Always one of the highlights of the year, Voices of Poetry on Sunday evening was again a lovely occasion. We entered a darkened Big Schoolroom from the brilliance of a summer evening (pictured - the Deerpark just beforehand) for 50 minutes of great poetry from around the world, expertly marshalled and introduced by Mr Swift.
Jack Goulding opened proceedings appropriately with Billy Collins's 'Today' ('a spring day so perfect...'). He was followed by members of the I form sets reading two Seamus Heaney poems ('When all the others were away at Mass' and 'Mother of the Groom'), and then a group of poetry in romance languages, including Latin (Sadhbh Sheeran), Catalan (Cecilia Duran-Basso), Spanish (Richard Hartweck), Portuguese (Rebecca Jetter), Italian (Maria Trigo Puig) and French (members of Mr O'Shaughnessy's set). They were followed by the first staff reader, Mr McCarthy, who recited 'The Parthenon', a poem written by a Chaplain from the 1940s, F.A. Evelyn.

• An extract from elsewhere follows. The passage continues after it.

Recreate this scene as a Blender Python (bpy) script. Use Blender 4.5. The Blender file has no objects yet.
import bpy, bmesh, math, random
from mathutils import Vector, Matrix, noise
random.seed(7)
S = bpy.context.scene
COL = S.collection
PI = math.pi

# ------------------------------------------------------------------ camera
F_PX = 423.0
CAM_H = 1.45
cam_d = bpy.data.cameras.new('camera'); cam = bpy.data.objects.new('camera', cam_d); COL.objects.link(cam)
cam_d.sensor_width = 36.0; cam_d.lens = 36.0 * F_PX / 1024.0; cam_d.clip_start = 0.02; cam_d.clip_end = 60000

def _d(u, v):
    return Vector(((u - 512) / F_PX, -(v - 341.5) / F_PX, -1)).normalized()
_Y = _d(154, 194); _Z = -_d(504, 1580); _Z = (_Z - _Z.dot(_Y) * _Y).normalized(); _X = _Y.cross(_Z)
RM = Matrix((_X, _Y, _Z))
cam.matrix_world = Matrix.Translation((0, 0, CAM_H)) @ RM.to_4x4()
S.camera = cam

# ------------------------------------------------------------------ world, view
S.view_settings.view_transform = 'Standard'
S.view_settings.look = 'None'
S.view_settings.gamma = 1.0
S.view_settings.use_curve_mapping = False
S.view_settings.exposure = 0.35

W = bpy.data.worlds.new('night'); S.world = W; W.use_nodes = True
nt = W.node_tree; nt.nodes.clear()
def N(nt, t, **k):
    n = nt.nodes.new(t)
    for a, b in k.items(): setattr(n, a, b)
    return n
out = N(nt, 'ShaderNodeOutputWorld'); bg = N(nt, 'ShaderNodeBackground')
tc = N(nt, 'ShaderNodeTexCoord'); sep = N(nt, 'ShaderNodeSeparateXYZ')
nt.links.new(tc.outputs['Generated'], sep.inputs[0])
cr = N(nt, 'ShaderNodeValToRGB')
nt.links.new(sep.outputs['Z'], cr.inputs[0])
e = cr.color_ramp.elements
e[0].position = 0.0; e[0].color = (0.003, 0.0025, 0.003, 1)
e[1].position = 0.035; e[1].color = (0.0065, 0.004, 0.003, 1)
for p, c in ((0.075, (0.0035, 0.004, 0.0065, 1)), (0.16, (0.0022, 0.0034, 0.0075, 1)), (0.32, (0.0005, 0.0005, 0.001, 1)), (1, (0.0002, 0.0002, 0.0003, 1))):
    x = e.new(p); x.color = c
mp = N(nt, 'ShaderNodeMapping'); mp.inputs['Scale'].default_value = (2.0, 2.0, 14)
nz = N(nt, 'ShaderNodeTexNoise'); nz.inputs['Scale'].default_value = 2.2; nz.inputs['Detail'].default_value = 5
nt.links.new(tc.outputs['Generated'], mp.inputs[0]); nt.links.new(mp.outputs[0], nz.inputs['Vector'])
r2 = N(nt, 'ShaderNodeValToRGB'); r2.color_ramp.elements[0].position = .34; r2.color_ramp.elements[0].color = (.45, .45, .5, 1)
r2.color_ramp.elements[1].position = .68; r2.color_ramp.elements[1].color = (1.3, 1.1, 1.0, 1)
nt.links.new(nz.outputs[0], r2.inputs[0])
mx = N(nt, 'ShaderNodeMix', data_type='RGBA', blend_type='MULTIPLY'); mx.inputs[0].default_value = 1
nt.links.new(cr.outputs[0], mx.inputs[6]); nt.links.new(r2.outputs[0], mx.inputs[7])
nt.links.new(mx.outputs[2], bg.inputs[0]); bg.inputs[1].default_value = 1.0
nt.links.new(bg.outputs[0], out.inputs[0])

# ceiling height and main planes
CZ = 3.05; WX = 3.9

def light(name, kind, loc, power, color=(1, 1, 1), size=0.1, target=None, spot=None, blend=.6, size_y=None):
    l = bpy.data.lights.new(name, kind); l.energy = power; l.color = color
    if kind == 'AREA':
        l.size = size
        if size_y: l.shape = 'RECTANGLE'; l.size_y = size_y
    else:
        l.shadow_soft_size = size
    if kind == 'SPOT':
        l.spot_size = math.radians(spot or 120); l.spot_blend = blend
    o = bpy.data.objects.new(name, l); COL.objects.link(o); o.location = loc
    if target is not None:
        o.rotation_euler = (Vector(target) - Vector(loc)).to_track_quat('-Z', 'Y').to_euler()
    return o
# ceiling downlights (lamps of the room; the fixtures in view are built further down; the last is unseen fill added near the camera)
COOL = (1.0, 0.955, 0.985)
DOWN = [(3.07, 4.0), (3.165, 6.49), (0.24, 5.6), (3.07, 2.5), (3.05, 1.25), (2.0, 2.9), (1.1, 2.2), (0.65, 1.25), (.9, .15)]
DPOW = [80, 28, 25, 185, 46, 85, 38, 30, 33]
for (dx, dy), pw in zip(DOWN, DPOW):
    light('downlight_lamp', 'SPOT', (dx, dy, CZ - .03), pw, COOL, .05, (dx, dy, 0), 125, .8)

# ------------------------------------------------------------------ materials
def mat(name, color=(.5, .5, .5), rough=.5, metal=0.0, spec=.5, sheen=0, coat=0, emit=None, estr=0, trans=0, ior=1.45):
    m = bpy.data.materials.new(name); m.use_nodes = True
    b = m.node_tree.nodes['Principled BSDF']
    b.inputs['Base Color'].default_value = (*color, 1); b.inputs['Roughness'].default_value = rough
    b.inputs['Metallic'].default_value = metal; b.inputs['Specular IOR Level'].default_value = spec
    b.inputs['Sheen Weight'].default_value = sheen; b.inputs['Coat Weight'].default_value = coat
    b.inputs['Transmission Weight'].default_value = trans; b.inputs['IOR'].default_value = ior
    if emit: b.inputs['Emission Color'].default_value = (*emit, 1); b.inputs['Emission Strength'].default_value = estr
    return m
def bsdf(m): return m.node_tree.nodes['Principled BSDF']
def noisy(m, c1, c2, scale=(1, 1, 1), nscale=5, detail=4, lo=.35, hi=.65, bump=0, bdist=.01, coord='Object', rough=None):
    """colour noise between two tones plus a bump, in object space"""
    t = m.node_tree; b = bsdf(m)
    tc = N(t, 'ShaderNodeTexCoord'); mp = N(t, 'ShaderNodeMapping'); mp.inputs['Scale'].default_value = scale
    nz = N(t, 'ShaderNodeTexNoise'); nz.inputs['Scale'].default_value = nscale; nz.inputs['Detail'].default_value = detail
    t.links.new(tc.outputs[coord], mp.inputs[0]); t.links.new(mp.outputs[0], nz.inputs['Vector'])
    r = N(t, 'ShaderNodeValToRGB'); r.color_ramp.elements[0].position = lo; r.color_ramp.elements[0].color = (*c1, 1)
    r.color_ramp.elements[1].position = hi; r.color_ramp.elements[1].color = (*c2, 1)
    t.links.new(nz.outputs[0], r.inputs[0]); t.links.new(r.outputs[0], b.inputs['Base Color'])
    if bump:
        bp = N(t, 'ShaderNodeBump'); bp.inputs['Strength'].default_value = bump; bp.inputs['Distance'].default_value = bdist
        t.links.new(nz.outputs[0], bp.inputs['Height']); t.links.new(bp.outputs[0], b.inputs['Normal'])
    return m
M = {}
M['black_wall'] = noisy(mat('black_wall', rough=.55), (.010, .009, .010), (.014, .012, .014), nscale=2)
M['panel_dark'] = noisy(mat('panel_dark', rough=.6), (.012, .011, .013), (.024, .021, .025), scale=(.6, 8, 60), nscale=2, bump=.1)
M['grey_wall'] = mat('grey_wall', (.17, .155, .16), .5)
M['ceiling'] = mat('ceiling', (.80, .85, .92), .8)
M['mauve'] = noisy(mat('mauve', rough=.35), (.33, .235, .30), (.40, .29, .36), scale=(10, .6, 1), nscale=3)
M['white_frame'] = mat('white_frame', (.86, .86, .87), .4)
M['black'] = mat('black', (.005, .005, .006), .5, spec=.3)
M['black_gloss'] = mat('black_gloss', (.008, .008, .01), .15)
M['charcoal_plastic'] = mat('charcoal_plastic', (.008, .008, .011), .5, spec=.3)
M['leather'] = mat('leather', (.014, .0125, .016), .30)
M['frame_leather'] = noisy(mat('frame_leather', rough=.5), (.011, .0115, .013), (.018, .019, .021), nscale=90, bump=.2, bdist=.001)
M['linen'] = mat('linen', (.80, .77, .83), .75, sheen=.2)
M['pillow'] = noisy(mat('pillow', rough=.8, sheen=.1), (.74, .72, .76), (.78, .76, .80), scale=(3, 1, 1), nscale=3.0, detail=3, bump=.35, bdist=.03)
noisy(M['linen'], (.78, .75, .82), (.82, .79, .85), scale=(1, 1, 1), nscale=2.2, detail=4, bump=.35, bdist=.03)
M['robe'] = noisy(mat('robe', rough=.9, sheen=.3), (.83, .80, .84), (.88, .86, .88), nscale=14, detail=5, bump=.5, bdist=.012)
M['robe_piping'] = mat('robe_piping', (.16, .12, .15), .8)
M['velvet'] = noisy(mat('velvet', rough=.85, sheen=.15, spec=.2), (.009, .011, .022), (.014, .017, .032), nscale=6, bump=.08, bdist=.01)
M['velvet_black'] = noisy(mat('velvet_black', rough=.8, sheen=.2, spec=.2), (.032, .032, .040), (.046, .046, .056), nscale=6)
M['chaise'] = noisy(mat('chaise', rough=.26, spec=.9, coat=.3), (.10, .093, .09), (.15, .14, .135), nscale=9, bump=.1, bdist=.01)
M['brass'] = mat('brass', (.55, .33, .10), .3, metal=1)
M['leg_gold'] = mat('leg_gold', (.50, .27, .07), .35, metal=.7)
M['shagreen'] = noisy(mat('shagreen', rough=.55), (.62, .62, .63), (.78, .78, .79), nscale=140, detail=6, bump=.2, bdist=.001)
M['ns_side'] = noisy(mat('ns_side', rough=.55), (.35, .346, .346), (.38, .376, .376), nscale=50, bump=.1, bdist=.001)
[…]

Following Irish (Mark Crampton), we headed back to more foreign-language poetry - German (Johanna von der Marwitz), Japanese (Saya Kasuze), Norwegian (Hakon Schug) and Arabic (Dena al Hamdan). A regular feature next - an entrant to the national Poetry Aloud competition, this time Henry Carroll with 'The Cold Heaven' by W.B. Yeats. Molly Buckingham followed, sportingly reading a poem on skiing (she had a close encounter with an Italian mountainside over Easter and is only just off crutches).

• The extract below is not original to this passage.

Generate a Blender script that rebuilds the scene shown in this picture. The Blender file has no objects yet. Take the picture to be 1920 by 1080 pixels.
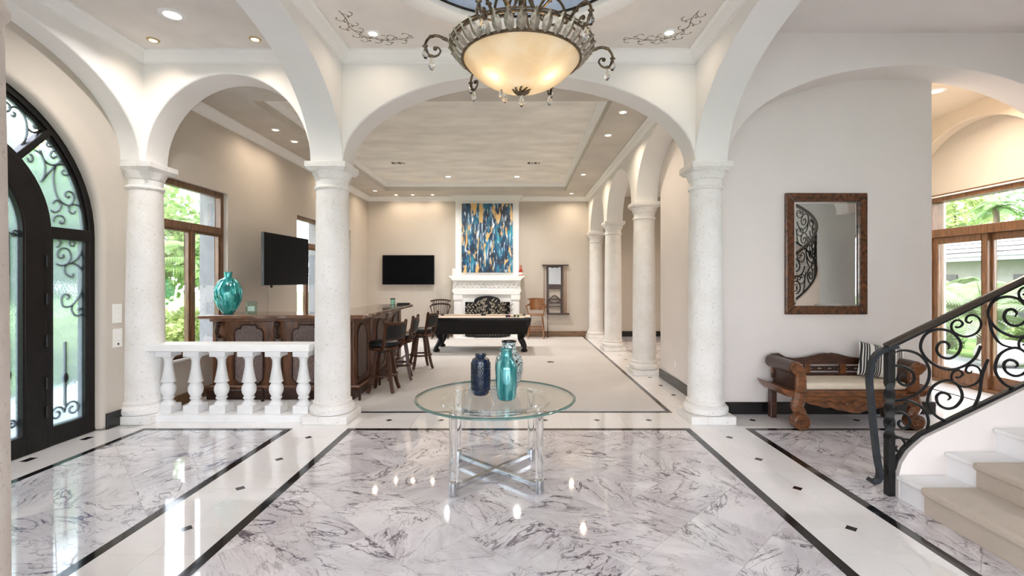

The second staff member was Mr Jones from the Science Department, with Paula Meehan's 'Solace'. Three more foreign poems followed: Dutch (Pascal Dillenberger), Ukrainian (Anton Lysenko with a first) and Benin (Iyobosa Bello-Asemota).
This year's two poetry prize winners delivered a poem each from their winning portfolios - Lucia Masding (junior) and Sadhbh Sheeran (Senior), and they sandwiched Chinese (Mantak Suen) and Irish (the Senior Prefect Hamish Law read the latter, a poem by Máirtín Ó Direáin, as well as translating it). And finally, Candela Casasus read the perfect summer love poem, 'He Wishes for the Cloths of Heaven' by W.B. Yeats:
Had I the heavens' embroidered cloths,
Enwrought with golden and silver light,
The blue and the dim and the dark cloths
Of night and light and the half-light,
I would spread the cloths under your feet:
But I, being poor, have only my dreams;
I have spread my dreams under your feet;
Tread softly because you tread on my dreams.
We headed back out into the late evening sunshine, refreshed by our encounters with great literature from around the world.